Shuttle SERV

Lo Shuttle SERV (Single-stage Earth-orbital Reusable Vehicle) era un modello di navetta spaziale riutilizzabile proposto dalla Chrysler alla fine degli anni sessanta. A quell'epoca, la NASA avviò lo studio di un veicolo spaziale riutilizzabile e chiese a varie ditte di proporre i loro progetti. Nell'ambito di questa competizione, la Chrysler propose il SERV.

Questo tipo di navetta sarebbe stato lanciato in orbita da un razzo ad un solo stadio, incorporato nel veicolo; il SERV sarebbe partito ed atterrato verticalmente. Nelle missioni con equipaggio umano, sulla cima del SERV sarebbe stato agganciato un modulo riutilizzabile chiamato MURP (Manned Upper-stage Reusable Payload), che in orbita si sarebbe sganciato dal SERV e sarebbe rientrato per conto proprio.

Il SERV/MURP non incontrò il favore della NASA, così rimase solo allo stadio di progetto.

Descrizione del veicolo

Secondo il progetto, il SERV aveva la forma di un cono, con una base circolare; il diametro era di 27,4 metri e l'altezza di 20,3 metri. La spinta sarebbe stata fornita da un motore aerospike a dodici moduli, che avrebbero usato come propellenti l'idrogeno liquido e l'ossigeno liquido. Durante la fase di rientro nell'atmosfera, il motore sarebbe stato protetto da apposite porte protettive. Per lasciare l'orbita terrestre e rientrare, il veicolo avrebbe fatto uso di due propulsori collocati nella parte superiore della fiancata. All'interno del SERV era previsto il vano per il carico; il veicolo avrebbe potuto portare in orbita un carico di circa 53 tonnellate.
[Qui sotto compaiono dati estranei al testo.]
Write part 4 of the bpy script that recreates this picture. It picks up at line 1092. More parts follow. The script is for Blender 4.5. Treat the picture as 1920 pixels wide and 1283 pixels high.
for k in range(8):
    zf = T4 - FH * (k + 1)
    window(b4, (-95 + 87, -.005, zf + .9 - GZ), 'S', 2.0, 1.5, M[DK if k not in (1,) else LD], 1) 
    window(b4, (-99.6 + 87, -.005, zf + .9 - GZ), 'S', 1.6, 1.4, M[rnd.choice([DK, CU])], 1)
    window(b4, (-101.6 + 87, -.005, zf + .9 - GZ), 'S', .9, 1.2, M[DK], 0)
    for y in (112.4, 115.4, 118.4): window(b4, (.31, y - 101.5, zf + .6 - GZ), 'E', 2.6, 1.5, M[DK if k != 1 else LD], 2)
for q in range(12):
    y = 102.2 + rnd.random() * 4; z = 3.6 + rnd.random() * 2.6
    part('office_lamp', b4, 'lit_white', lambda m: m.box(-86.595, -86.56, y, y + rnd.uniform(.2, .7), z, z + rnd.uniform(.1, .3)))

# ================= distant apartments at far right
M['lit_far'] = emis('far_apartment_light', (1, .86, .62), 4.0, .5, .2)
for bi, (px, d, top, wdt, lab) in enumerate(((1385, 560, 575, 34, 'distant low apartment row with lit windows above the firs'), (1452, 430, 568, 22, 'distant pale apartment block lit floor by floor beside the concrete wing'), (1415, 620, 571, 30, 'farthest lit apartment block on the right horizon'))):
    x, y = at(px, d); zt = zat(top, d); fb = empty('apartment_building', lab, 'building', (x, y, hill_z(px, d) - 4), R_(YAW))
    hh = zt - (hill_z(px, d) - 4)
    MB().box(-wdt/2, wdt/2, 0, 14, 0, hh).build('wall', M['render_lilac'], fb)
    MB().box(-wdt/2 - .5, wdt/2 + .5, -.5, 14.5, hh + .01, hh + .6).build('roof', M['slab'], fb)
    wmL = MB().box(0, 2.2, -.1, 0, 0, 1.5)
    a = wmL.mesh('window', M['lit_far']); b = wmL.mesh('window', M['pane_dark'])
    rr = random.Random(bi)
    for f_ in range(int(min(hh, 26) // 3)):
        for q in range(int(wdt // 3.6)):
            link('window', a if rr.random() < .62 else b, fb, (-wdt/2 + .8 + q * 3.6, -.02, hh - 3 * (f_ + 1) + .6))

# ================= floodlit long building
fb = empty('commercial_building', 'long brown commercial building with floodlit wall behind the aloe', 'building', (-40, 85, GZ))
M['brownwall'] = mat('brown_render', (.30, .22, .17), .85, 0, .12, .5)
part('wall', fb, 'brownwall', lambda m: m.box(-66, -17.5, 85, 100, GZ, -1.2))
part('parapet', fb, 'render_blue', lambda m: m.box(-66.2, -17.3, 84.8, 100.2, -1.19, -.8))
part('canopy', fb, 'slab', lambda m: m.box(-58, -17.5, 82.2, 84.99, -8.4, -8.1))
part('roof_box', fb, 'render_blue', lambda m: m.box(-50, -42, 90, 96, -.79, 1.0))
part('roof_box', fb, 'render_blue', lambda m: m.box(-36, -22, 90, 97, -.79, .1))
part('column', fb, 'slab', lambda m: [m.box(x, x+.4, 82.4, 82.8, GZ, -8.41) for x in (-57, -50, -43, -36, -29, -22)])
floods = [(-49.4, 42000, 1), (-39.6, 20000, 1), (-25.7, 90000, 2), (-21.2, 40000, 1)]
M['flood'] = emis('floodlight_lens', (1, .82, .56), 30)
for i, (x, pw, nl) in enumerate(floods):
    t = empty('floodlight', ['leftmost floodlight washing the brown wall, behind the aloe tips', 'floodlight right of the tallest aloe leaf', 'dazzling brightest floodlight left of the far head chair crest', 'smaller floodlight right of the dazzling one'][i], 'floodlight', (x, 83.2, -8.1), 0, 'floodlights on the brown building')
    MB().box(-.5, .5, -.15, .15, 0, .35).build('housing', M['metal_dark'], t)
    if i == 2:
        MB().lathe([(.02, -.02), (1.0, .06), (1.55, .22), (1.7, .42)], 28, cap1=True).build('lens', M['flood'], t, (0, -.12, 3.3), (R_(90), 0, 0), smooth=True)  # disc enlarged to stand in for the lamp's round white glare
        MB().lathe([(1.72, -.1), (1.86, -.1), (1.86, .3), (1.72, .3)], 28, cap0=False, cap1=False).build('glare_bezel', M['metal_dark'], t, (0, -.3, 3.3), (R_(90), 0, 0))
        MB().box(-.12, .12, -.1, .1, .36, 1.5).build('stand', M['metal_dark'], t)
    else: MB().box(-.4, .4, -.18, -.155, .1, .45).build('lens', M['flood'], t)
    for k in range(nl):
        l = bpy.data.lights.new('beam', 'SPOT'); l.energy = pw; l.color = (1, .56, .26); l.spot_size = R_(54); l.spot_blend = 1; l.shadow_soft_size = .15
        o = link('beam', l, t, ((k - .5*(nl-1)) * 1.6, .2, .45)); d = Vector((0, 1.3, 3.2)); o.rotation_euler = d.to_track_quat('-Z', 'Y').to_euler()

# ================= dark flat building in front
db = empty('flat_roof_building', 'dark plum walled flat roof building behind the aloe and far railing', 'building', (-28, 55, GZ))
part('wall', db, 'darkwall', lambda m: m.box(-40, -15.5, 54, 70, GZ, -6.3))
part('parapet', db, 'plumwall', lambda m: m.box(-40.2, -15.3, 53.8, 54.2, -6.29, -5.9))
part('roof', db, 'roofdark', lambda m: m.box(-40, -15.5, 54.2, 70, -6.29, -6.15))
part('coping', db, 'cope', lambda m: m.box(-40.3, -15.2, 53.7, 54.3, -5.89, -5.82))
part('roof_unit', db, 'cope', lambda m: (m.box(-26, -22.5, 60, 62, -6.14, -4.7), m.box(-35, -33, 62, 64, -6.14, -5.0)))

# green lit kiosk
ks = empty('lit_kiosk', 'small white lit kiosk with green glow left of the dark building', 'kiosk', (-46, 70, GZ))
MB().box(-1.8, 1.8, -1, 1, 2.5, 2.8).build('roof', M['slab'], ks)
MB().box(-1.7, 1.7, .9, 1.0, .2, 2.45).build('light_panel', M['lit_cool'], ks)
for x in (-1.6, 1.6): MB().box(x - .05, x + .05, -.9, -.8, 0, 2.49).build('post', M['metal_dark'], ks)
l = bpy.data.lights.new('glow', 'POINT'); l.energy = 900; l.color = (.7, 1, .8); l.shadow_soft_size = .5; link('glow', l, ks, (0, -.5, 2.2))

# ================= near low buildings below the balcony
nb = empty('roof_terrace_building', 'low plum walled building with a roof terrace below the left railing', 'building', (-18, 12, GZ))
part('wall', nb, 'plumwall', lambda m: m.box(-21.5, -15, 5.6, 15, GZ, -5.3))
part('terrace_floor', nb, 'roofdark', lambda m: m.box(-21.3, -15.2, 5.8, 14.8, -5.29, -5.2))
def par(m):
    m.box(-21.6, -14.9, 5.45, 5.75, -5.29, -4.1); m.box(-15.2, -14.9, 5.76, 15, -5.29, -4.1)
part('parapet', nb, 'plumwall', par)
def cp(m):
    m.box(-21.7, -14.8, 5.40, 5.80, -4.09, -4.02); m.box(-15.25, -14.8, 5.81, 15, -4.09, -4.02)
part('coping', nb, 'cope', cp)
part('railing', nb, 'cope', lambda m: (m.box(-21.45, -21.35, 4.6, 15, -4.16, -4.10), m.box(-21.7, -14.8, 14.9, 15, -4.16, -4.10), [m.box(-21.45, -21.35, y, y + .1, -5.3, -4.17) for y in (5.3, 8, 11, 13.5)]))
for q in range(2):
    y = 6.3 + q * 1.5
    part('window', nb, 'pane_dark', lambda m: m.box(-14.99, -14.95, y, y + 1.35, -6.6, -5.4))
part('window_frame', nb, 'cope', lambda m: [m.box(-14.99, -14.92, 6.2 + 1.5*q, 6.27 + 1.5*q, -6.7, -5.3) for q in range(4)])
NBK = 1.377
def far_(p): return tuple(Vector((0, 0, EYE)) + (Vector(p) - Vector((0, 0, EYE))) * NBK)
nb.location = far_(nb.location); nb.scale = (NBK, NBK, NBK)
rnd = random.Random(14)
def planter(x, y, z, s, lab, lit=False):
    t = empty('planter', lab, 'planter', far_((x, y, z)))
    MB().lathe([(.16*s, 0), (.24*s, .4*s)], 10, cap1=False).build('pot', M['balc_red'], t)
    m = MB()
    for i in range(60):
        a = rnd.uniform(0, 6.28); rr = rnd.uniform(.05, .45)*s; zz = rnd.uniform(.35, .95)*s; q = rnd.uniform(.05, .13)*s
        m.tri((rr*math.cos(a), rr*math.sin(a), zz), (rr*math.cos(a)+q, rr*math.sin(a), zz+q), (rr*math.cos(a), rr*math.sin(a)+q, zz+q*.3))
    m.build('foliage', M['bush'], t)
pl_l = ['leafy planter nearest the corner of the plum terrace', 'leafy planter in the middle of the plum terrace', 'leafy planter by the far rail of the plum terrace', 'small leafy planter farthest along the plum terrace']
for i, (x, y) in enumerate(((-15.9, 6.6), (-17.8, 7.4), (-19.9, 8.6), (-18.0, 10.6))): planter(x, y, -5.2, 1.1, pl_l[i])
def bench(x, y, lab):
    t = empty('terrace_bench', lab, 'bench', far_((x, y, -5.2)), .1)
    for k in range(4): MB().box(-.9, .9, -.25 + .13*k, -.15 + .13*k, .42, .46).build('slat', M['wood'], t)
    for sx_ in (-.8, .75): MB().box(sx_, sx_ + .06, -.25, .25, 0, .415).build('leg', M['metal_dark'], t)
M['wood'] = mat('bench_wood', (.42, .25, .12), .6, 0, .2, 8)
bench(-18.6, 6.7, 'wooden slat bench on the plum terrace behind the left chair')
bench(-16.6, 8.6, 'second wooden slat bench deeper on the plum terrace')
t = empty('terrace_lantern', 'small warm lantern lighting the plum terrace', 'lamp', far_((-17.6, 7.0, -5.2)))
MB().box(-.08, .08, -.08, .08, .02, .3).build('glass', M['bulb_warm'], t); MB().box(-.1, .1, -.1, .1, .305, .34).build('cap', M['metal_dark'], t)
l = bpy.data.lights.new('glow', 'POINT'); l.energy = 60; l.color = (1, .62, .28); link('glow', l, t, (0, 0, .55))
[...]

Il modulo MURP, montato sulla cima del SERV, era originariamente uno spazioplano della lunghezza di circa 35 metri; in una seconda fase del progetto, la Chrysler sostituì lo spazioplano con un modulo abitabile della lunghezza di circa 23 metri, analogo al Modulo di Comando e Servizio della capsula Apollo.

Il SERV non era progettato per missioni di lunga durata e avrebbe dovuto restare in orbita per periodi non superiori alle 48 ore, tempo sufficiente per portare e lasciare in orbita dei carichi; il modulo abitato si sarebbe staccato dal SERV per compiere missioni scientifiche o per attraccare alla Stazione Spaziale, rientrando poi autonomamente.